17 agosto 2012

STORMTROOPERS Y LAS PERLAS DE LA POLINESIA


Hace unos días, entré a una tienda de personajes de cómic, ubicada en un centro comercial de Roberto G. Sada y Gómez Morín en San Pedro Garza García. Como trofeo de guerra, el dueño del negocio, un barbón sampetrino, erudito en superhéroes, exhibía dos bustos de plástico, edición limitada, de los Stormtroopers, soldados imperiales que actúan como tropas de asalto del Imperio Galáctico, en la saga cinematográfica de Star Wars. Ambos bustos, con su casco imitación metal, de color blanco, podrían ser la adoración fetiche de muchos fans de la obra cumbre de George Lucas, pero el precio inhibiría al más plantado: catorce mil pesos cada uno.

Otro Georg, éste de apellido Simmel, había seguido cien años antes el análisis marxista sobre la diferencia conceptual entre valor y precio, una disquisición filosófica que es el pan diario para los estudiantes de cualquier escuela de economía.

Pondré un ejemplo de la diferencia entre valor y precio. Todavía recuerdo que, siendo yo niño, el valor en los países occidentales de las perlas negras de Tahití era casi nulo, y un par de décadas más tarde su precio había ascendido en el mercado mundial a niveles exorbitantes: las damas de alcurnia ya desayunaban en Tiffany con las piedritas toscas cubriendo su cuello, cuando a los ojos de cualquier nativo polinesio no eran más que canicas negras cultivadas en las ostras oscuras de los Mares del Sur.

Pero al menos eran perlas. En el caso de los nietos de estas damas de alcurnia, la diferencia entre valor y precio se ensancha demencialmente: lo que se paga por unas cabezas de vil plástico, por muy Stormtroopers que sean, es aún más desproporcionado que las piedras de sus abuelas.

Sin embargo, cuando ayer llevé a mi sobrino a conocer la tienda de cómics en San Pedro, los dos soldados del Imperio Galáctico habían sido liquidados, para adornar seguramente el cuarto desordenado y oloroso a pizza de un geek sampetrino. ¿Qué quiero decir con esto? Que una vez más, el viejo Mark Twain acertó al decretar la primera gran ley de la acción humana: “Para hacer que un hombre codicie algo, basta con hacer que resulte difícil de obtener”.

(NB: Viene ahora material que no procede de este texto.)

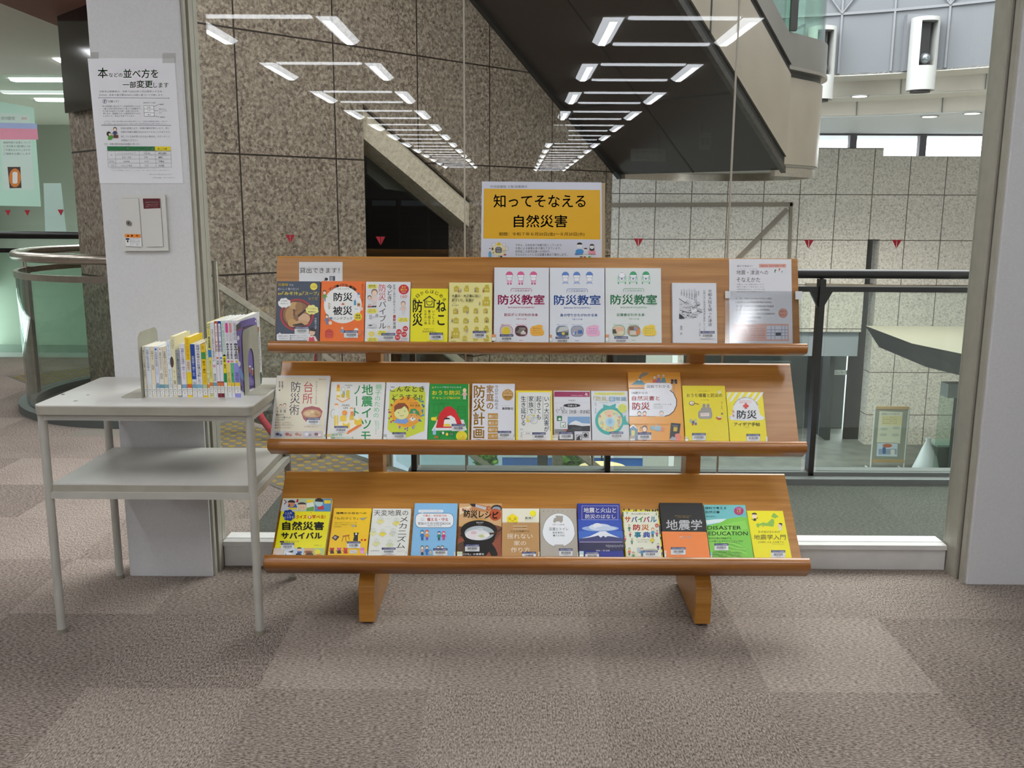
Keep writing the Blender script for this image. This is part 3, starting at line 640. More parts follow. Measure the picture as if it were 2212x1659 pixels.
# ------------------------------------------------------------ books
LIBN = '大阪市立中央図書館'
class Book(Art):
    pass
def face_book(tier, crop, quad, base, label, t=.014, spine='l', name='book', cat='book', group=None, edge=None, rough=.38):
    T = TIER[tier]; M0 = T.M @ Matrix.Translation((0, 0, t+.001)); a = Art(crop, M0, rough=rough)
    BL, BR, TL, TR = [a.uv(*q) for q in quad]
    x0, x1, y1 = (BL[0]+TL[0])/2, (BR[0]+TR[0])/2, (TL[1]+TR[1])/2; y0 = -.0095
    M = M0 @ Matrix.Translation(((x0+x1)/2, y0, 0)); root = thing(name, label, cat, group=group, M=M)
    a = Art(crop, M, rough=rough); hw, h = (x1-x0)/2-.0008, y1-y0; c = a.mt(base); e = a.mt(edge or base)
    a.mb.box(-hw, hw, 0, h, -.0012, 0, c).box(-hw, hw, 0, h, -t, -t+.0012, c)
    sx = -hw if spine == 'l' else hw-.0012
    a.mb.box(sx, sx+.0012, 0, h, -t, 0, e)
    mb = MB(); mb.box(-hw+.0015, hw-.0015, .002, h-.002, -t+.0013, -.0013, PAGE); mb.build('page_block', root)
    a.root = root; a.hw = hw; a.h = h; a.x0, a.y0, a.x1, a.y1 = quad[2][0], quad[2][1], quad[1][0], quad[1][1]
    return a
def done(a, lab=None, call=None):
    if a.mb.f: a.build('cover', a.root)
    if lab:
        x0, y0, x1, y1 = lab; b = Art(a.c, a.M, .0028, .3); hh = y1-y0; b.r(x0, y0, x1, y1, '#dfe2e4').r(x0, y0, x1, y0+hh*.31, '#22306b')
        b.t(LIBN, x0+8, y0+hh*.07, x1-8, y0+hh*.25, '#e9ecf4', .01)
        rnd = random.Random(int(x0+y0)); x = x0+(x1-x0)*.17
        while x < x1-(x1-x0)*.17: wd = rnd.choice((1.8, 2.6, 4.2)); b.r(x, y0+hh*.42, x+wd, y0+hh*.76, '#3b3d42'); x += wd+rnd.choice((1.8, 2.6, 3.4))
        b.r(x0+(x1-x0)*.3, y0+hh*.84, x1-(x1-x0)*.3, y0+hh*.89, '#8d8f94'); b.build('barcode_label', a.root)
    if call:
        x0, y0, x1, y1, c = call; b = Art(a.c, a.M, .0027, .3); b.r(x0, y0, x1, y1, '#eef0ea').r(x0, y0, x1, y0+(y1-y0)*.42, c).box(x0, y0+(y1-y0)*.45, x1, y1, 3, '#9a9a94'); b.build('call_number_label', a.root)
def lines(a, x0, y0, x1, n, dy, h, c, txts=None):
    # small print; wording follows the photograph where it can be read
    for i in range(n): a.t((txts[i % len(txts)] if txts else 'ことばのならびをみる'), x0, y0+i*dy, x1, y0+i*dy+h, c)
K, Wt = '#1d1c20', '#f4f5f6'
# ---- top tier
a = face_book(0, CA, [(132, 1080), (650, 1080), (145, 365), (655, 365)], '#3b475a', 'dark blue-grey soup recipe book with a red bowl, left end of the top tier')
a.o_(385, 755, 198, 188, '#b2343c').o_(385, 755, 178, 170, '#6d2a26').o_(382, 750, 160, 150, '#8a6242')
for x, y, w_, h_, c in ((350, 650, 60, 45, '#c9a06a'), (300, 760, 50, 90, '#b98f5a'), (430, 740, 70, 40, '#a87848'), (470, 800, 70, 60, '#d8b08a'), (330, 850, 50, 50, '#c89c62'), (410, 660, 45, 50, '#9c7446'), (440, 850, 80, 30, '#caa274')): a.o_(x, y, w_, h_, c, 14)
a.p([(390, 760), (480, 690), (495, 705), (405, 785)], '#3a2a20').p([(335, 870), (440, 850), (480, 880), (345, 885)], '#33251c').r(345, 690, 358, 770, '#4c3525')
a.t('災害時', 165, 388, 282, 420, '#f0d64a', .02).t('でも', 292, 398, 345, 420, '#dfe3ea').t('おいしく食べたい!', 163, 440, 405, 470, '#dfe3ea').t('簡単', 163, 500, 210, 525, '#f0d64a', .02).t('「みそ汁」', 215, 485, 425, 528, '#f6e25a', .03).t('&', 428, 503, 450, 526, '#f0d64a').t('「スープ」', 455, 485, 640, 528, '#f6e25a', .03).t('レシピ', 528, 548, 630, 580, '#f0d64a', .01)
a.o_(582, 427, 42, 42, '#f3e04a').t('もしもごはん2', 555, 412, 608, 440, '#3b3b32')
for cx, cy, c in ((238, 615, '#f2f3f0'), (560, 695, '#f1ec8e')):
    for dx, dy in ((-45, 0), (-22, -28), (12, -32), (45, -10), (50, 18), (18, 34), (-20, 34), (-40, 20)): a.o_(cx+dx, cy+dy, 28, 24, c, 12)
    a.o_(cx, cy, 55, 38, c)
a.t('防災備蓄', 208, 588, 272, 602, '#444').t('乾物缶詰使いこなし', 196, 620, 288, 632, '#444').t('ホッとなる温まる', 505, 678, 610, 692, '#444').t('簡単調理方法', 515, 715, 600, 728, '#333', .02)
a.rr(150, 978, 545, 1055, 14, '#e9ecf0').p([(160, 985), (190, 962), (205, 985)], '#e9ecf0').t('災害時にも役立つ', 170, 995, 290, 1012, '#333').t('3つのポイント', 180, 1022, 280, 1040, '#333')
lines(a, 305, 993, 510, 3, 20, 13, '#333', ['■備蓄食材がおいしいごはんに', '■体がほっと温まるやさしい汁', '■洗いものも少なくて楽ちん'])
a.p([(500, 1080), (515, 1010), (560, 1000), (600, 1005), (635, 1080)], '#f0dcd0').p([(520, 1080), (530, 1015), (555, 1025), (580, 1010), (600, 1080)], '#d2405e').o_(565, 960, 34, 38, '#e9c3a4').o_(563, 940, 40, 34, '#2e2422', 18, 180, 380)
a.v('今泉マユ子', 588, 790, 620, 925, '#dfe3ea'); done(a, (360, 895, 528, 978))
a = face_book(0, CA, [(652, 1085), (1172, 1085), (663, 362), (1178, 365)], '#f4731a', 'orange handbook cover with a big white circle, on the top tier')
a.o_(920, 640, 220, 215, '#f1f2ee', 40).arc('マンガ・イラスト・図解', 920, 640, 232, 228, -128, -52, 34, K, .02).t('でまるっとわかる!', 850, 445, 998, 462, K)
a.t('防災', 812, 498, 1035, 598, K, .02).t('被災', 805, 655, 1032, 760, K, .02).o_(922, 640, 17, 22, '#ea5a1e', 12, 180, 360).t('ハンドブック', 812, 780, 1030, 815, K, .005)
a.o_(1098, 778, 48, 48, '#f2dd35').t('増補', 1072, 752, 1122, 772, K, .02).t('改訂版', 1068, 780, 1128, 802, K, .02)
a.who(708, 600, 130, '#1f1a1a', '#6aa04e', '#8aa0b4').who(735, 870, 120, '#1f1a1a', '#7a86ad', '#7a86ad').o_(775, 850, 20, 22, '#f0d8c0').who(762, 690, 70, '#9a7a58', '#d8cbb8', '#bfae98')
a.rr(1088, 515, 1122, 562, 8, '#dfe4ee').r(1092, 500, 1118, 522, '#5a78b4').rr(1050, 590, 1076, 645, 6, '#4f9ec4').r(1058, 575, 1069, 592, '#aac').rr(1090, 620, 1122, 660, 5, '#c78c4a').r(1090, 632, 1122, 645, '#7a3f2a').rr(1120, 670, 1155, 706, 4, '#e8d6cc').l([(1065, 685), (1095, 692)], 6, '#8fb2c8').rr(765, 785, 800, 808, 3, '#5f8fae')
a.rr(715, 935, 805, 1025, 22, '#c93a2e').rr(728, 965, 795, 1020, 10, '#d9503e').l([(735, 940), (760, 922), (785, 940)], 7, '#a82c22').r(730, 985, 795, 990, '#a82c22')
a.who(915, 975, 80, '#d9c29a', '#eae6dc', '#cfcabc').o_(915, 945, 20, 22, '#7f9cc0').o_(1078, 935, 26, 24, '#efeae0').ring(1115, 965, 30, 28, 8, '#f2e2c2', -60, 100).v('草野かおる 今日から役立つ', 1140, 395, 1162, 620, '#7a2c08'); a.t('あさ出版', 888, 1040, 942, 1050, '#b84c10'); done(a, (935, 940, 1098, 1025))
a = face_book(0, CA, [(1172, 1088), (1698, 1088), (1183, 367), (1708, 375)], '#e6e8ea', 'white preparedness book with red and black vertical title, on the top tier')
a.v('防災', 1335, 395, 1425, 590, '#d23a3e', .0).v('バイブル', 1335, 590, 1430, 925, K).v('今どき', 1432, 398, 1498, 600, K, .005).v('家族と自分の命をつなぐ', 1505, 400, 1535, 745, K).v('最新', 1503, 755, 1540, 835, '#d23a3e', .02).v('常識', 1503, 838, 1540, 920, K)
a.o_(1630, 460, 60, 58, '#cf2a30').t('生き', 1604, 420, 1654, 444, '#f3d44a', .03).t('延びる', 1592, 450, 1666, 476, '#f3d44a', .03).t('ための', 1606, 482, 1654, 498, Wt).t('160', 1594, 526, 1668, 558, '#d23a3e').t('のアイデア', 1598, 562, 1662, 574, '#777')
for x0, y0, x1, y1 in ((1208, 400, 1322, 450), (1203, 685, 1320, 738), (1562, 790, 1685, 838), (1322, 940, 1428, 995), (1205, 1020, 1325, 1072)): a.rr(x0, y0, x1, y1, 22, '#f2ea5c').t('地震 台風', x0+22, y0+10, x1-22, y0+22, '#444').t('停電に強い知恵', x0+14, y0+28, x1-14, y0+40, '#444')
a.who(1290, 668, 215, '#8c6a5c', '#f0dcd6', '#e9d6d0').who(1232, 668, 140, '#6a5148', '#e6e6ea', '#d9c4c0').who(1625, 760, 165, '#a08a80', '#e6d2c8', '#ddd').r(1208, 655, 1252, 668, '#b8353a').r(1255, 652, 1312, 668, '#33343a')
a.rr(1228, 755, 1262, 810, 6, '#b9bcc2').l([(1262, 790), (1310, 770)], 12, '#c9ccd2').o_(1318, 765, 18, 20, '#a8abb2').p([(1205, 905), (1210, 870), (1280, 855), (1320, 875), (1315, 910)], '#d5d8dc').o_(1242, 880, 22, 8, '#55575c').o_(1255, 980, 36, 32, '#f0e47a').who(1455, 970, 85, '#a58a80', '#efe6e2', '#ddd').p([(1335, 1060), (1345, 1015), (1430, 1020), (1440, 1062)], '#dfe1e4')
for x, y, s_ in ((1575, 955, '台風'), (1650, 918, '地震'), (1635, 985, '火事'), (1560, 1020, '豪雨')): a.o_(x, y, 31, 31, '#cf2a30').t(s_, x-20, y-11, x+20, y+11, '#f7e3e2')
a.t('さまざまな', 1605, 1025, 1675, 1045, '#333').t('災害対策に役立つ', 1545, 1055, 1680, 1072, '#c8343a').t('最新知識', 1225, 412, 1300, 425, '#444'); done(a, (1370, 970, 1530, 1060))
a = face_book(0, CA, [(1698, 1090), (2145, 1093), (1713, 448), (2148, 450)], '#f5ec0c', 'bright yellow book with a cat face inside a house outline, on the top tier')
a.arc('今日からはじめる', 1930, 660, 195, 175, -152, -28, 40, K, .01)
a.v('防災', 1728, 575, 1852, 890, K, .02).v('ねこ', 2005, 575, 2125, 890, K, .02)
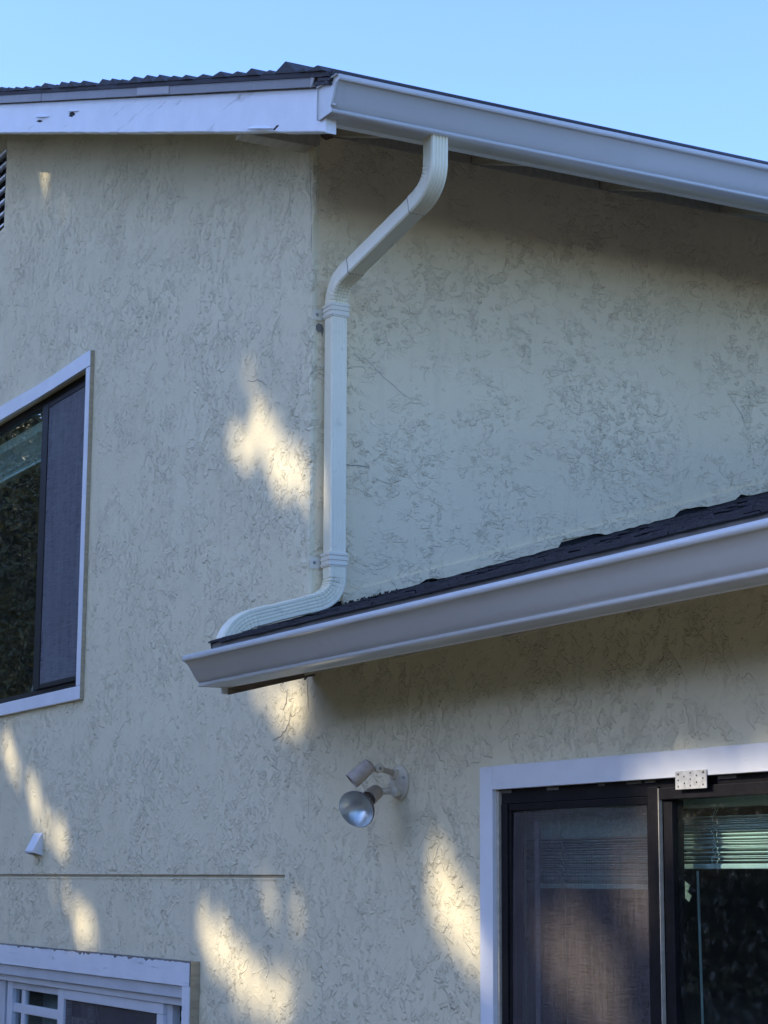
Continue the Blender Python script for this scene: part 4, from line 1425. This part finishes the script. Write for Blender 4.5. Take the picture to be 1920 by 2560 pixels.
tree('tree', 'tall dense green tree shading the corner of the house from the left', (-4.8, -13.6, 0), 15.0, (-3.9, -13.8, 11.6), (3.2, 2.2, 4.4), 26000, 0.15, 11, M['leaf'])
tree('tree', 'tall green tree shading the left end of the gable wall', (-7.2, -14.2, 0), 16.0, (-8.7, -14.0, 12.4), (3.3, 2.2, 4.6), 26000, 0.15, 23, M['leaf'])
tree('tree', 'olive-leaved bushy tree reflected in the glass of the upper left window', (-15.5, -5.2, 0), 7.5, (-15.5, -5.2, 4.6), (3.4, 2.6, 3.0), 60000, 0.045, 31, M['leaf_gold'], carve=False)

# belt of trees: left part shows in the panes, rest added to block low sky
rr = random.Random(77)
verts, faces = [], []
def clump(cx, cy, cz, n, spread, leaf):
    for i in range(n):
        p = Vector((cx + rr.gauss(0, spread), cy + rr.gauss(0, spread), max(0.2, cz + rr.gauss(0, spread))))
        nrm = Vector((rr.gauss(0, 1), rr.gauss(0, 1), rr.gauss(0.4, 1))).normalized()
        u = nrm.orthogonal().normalized(); w = nrm.cross(u)
        l = leaf * rr.uniform(0.7, 1.3)
        k = len(verts)
        verts.extend([tuple(p - u * l), tuple(p + w * l * .6), tuple(p + u * l), tuple(p - w * l * .6)])
        faces.append((k, k + 1, k + 2, k + 3))
for k in range(150):
    ang = math.radians(-172 + 205 * k / 149)
    rad = rr.uniform(19.5, 23.0)
    left = ang < math.radians(-132)
    cx, cy = rad * math.cos(ang), -1.0 + rad * math.sin(ang)
    if left: top = rr.uniform(7.0, 10.0)
    elif ang < math.radians(-40): top = rr.uniform(5.0, 7.5)
    else: top = rr.uniform(1.8, 2.8)
    z = 0.5
    while z < top:
        jx, jy = rr.uniform(-1, 1), rr.uniform(-1, 1)
        if left: clump(cx + jx, cy + jy, z, 330, 0.65, 0.075)
        clump(cx * 1.08 + jx, cy * 1.08 + jy, z, 40, 0.80, 0.30)
        z += 0.7
me = bpy.data.meshes.new('tree_belt'); me.from_pydata(verts, [], faces); me.materials.append(M['leaf_gold'])
tb = bpy.data.objects.new('tree_belt', me); COL.objects.link(tb)
tag(tb, 'belt of olive green trees reflected in the window panes, continued unseen to block low sky', 'trees', kind='stuff')
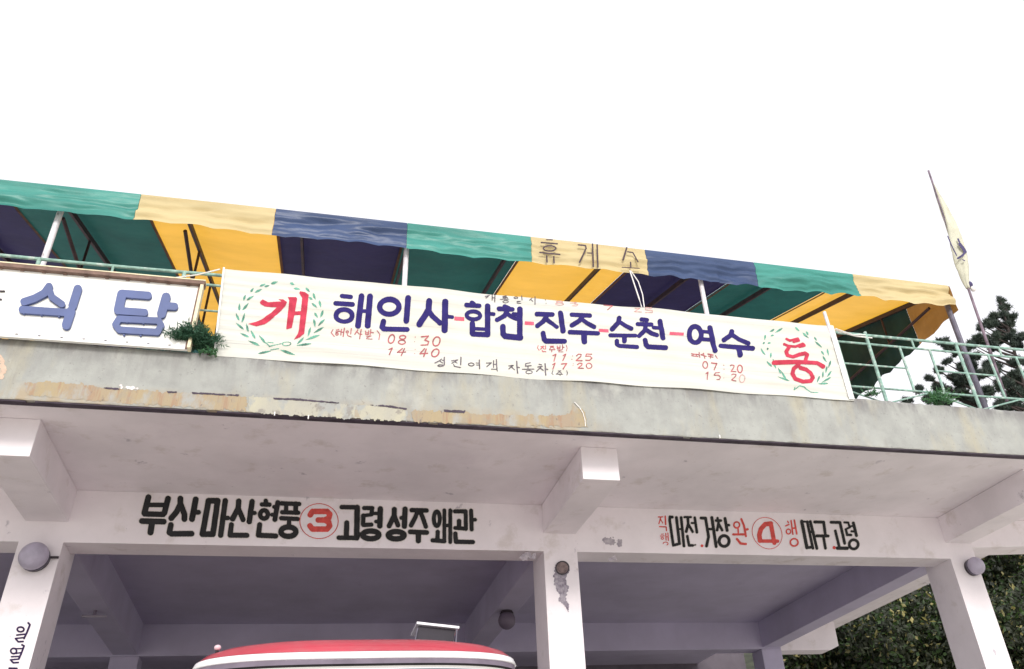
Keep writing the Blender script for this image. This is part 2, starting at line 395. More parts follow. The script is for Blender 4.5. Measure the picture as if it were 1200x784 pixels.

No en balde, el canadiense William Vickrey ganó el Premio Nobel de economía en 1996 demostrando que en las subastas uno gana inevitablemente si desde el principio pujamos la cantidad máxima que estemos dispuesto a pagar por un artículo. La dificultad de obtener el producto eleva la puja de entrada. El mismo principio aplica para las subastas de eBay, por si algún usuario de Internet que me lea está interesado en el dato. 

Por varias décadas, el valor de la seguridad pública se pagaba a un precio justo en Nuevo León: con los recursos que el gobierno federal obtenía de nuestros impuestos directos e indirectos (predial, IVA, ISR, IETU, etcétera) se asalariaba a policías, se adquiría armamento, municiones y equipo, varios C4 y un C5, infraestructura de seguridad, sin contar los elevados gastos de la administración de justicia.

Ahora, el precio de la seguridad en Nuevo León es desproporcionado e injusto: pagamos mucho por un entorno público devaluado y ruin, en el que nos han metido sanguinarios Stormtroopers de carne y hueso. La tranquilidad de nuestras familias se ha vuelto más difícil de obtener que una perla negra polinesia y por eso la codiciamos tanto. Y pese al alto costo, los nuevoleoneses seguimos día con día, sin exagerar un ápice, en riesgo de morir asesinados.

El valor de la vida ha disminuido; su precio, en cambio, está por las nubes: ironías locales de una economía de muerte.